Ever since its first government 100 years ago, Labour’s solution to its fiscal credibility problem has usually been to impose strict, or strict-sounding, spending limits on itself. Sometimes, as under Blair and his self-consciously stern chancellor, Gordon Brown, this approach has made Labour’s profligate reputation recede for a while. Starmer and his shadow chancellor, Rachel Reeves, whose public spending pronouncements are becoming ever more Brown-like, evidently hope that their own, constantly invoked “fiscal rules” will similarly neutralise Tory attacks – and enable them to attack the Tories for financial recklessness instead.
Yet, as another of Starmer’s shadow ministers, Ed Miliband, knows to his cost, a politics of limits and austerity, as well as being socially or environmentally damaging, does not always work for Labour as a strategy. When Miliband was party leader, the then Tory chancellor, George Osborne, deliberately turned politics into a game of shrink the deficit, and Miliband was eventually persuaded by fiscally conservative colleagues to join in. As the journalist Matthew d’Ancona records in his history of the period, In It Together: The Inside Story of the Coalition Government, “Osborne … had missed his own [deficit reduction] targets and had been mocked for doing so. But he had defined the rules of the game, the terms of the debate.” Labour was then seen by leftwing voters as too pro-austerity, and by rightwing ones as not pro-austerity enough, because it had adopted the policy late. Labour’s poll lead evaporated, and its expected election victory with it.

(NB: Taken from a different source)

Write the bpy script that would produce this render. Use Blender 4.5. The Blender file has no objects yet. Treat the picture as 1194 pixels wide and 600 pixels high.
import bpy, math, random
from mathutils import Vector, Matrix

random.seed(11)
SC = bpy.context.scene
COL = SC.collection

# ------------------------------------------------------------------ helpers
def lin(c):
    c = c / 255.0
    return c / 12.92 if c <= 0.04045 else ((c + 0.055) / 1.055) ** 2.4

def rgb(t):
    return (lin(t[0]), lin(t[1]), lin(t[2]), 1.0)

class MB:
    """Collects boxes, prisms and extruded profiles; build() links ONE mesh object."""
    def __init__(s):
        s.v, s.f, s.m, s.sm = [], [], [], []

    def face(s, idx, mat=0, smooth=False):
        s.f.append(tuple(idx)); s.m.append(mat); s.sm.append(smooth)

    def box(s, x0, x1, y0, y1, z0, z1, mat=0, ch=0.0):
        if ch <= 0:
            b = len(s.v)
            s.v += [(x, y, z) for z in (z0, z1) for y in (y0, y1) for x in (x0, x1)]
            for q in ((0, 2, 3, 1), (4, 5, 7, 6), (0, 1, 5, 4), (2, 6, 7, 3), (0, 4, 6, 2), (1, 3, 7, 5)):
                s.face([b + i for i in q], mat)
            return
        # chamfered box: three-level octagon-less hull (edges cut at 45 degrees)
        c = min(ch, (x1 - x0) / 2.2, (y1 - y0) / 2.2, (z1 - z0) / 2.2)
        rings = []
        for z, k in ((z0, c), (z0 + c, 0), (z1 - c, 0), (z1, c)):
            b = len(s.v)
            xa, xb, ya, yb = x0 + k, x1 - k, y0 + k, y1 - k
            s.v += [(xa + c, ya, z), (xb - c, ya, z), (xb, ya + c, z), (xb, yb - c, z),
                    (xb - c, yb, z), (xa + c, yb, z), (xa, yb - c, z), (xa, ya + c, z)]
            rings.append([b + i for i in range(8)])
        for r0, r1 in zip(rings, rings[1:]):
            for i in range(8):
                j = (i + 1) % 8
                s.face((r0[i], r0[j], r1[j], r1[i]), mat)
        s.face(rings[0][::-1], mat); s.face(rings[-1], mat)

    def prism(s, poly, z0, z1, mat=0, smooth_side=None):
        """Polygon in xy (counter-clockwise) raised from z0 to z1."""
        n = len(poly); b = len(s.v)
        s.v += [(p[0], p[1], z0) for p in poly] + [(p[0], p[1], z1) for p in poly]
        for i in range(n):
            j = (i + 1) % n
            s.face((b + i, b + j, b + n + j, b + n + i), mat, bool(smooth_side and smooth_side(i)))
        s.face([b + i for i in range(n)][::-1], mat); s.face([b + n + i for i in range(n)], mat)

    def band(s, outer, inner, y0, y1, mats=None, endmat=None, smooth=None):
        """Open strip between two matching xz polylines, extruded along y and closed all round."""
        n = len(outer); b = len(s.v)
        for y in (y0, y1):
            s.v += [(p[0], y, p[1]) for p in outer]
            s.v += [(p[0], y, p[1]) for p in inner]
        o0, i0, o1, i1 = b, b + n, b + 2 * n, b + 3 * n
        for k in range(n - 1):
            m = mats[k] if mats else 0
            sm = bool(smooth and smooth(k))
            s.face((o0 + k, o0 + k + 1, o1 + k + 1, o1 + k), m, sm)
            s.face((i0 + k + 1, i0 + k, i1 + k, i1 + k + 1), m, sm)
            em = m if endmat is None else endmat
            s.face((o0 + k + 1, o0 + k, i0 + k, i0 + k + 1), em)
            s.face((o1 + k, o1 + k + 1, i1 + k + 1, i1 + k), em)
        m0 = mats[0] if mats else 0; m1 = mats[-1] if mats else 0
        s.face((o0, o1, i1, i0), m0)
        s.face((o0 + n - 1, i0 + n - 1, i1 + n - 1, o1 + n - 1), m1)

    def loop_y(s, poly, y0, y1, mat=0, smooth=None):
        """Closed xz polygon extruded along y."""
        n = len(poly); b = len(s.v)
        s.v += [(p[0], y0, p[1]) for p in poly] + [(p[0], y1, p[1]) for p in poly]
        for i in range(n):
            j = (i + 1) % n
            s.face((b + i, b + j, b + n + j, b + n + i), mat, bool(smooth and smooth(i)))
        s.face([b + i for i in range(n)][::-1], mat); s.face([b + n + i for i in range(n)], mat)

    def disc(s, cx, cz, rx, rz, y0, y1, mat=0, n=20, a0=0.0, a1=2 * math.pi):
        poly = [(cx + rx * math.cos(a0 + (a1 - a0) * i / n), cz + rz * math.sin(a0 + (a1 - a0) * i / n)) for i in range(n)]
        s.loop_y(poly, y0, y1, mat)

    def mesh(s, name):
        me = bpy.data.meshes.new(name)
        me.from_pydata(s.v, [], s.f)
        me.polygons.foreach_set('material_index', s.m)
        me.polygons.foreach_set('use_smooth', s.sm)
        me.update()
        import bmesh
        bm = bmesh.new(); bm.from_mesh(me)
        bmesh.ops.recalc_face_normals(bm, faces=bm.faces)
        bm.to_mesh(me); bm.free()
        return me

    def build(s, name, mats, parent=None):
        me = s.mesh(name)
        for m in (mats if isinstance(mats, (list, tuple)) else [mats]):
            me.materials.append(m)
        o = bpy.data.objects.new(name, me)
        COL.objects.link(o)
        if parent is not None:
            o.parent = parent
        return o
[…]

Politics has changed a lot since 2015. The Tories are much more unpopular. Starmer has more authority, both inside Labour and as a public figure, than Miliband enjoyed as leader. Meanwhile, the British Social Attitudes survey shows that support for higher public spending has grown from a minority to a majority position. Perhaps for that reason, the Tory attacks on Labour’s £28bn plan, which are continuing despite its scaling back, haven’t affected Labour’s poll lead, so far. It remains much larger than Miliband possessed at the equivalent stage in the political cycle.
Labour may emerge from this mess without too much damage. But if it gets into government, it needs to act with more confidence: more like the most politically successful Conservative administrations, in fact. Rather than letting Sunak’s failures and flawed policies limit what Labour can do in office – effectively letting the Tories write not just their own budgets, but much of Labour’s as well – Starmer and Reeves could start talking differently about public spending: using the shift in how voters think about it, making new, more expansive financial rules and, if necessary, quietly bending them. All this would be quite a task. But otherwise, Labour’s probation period will never end.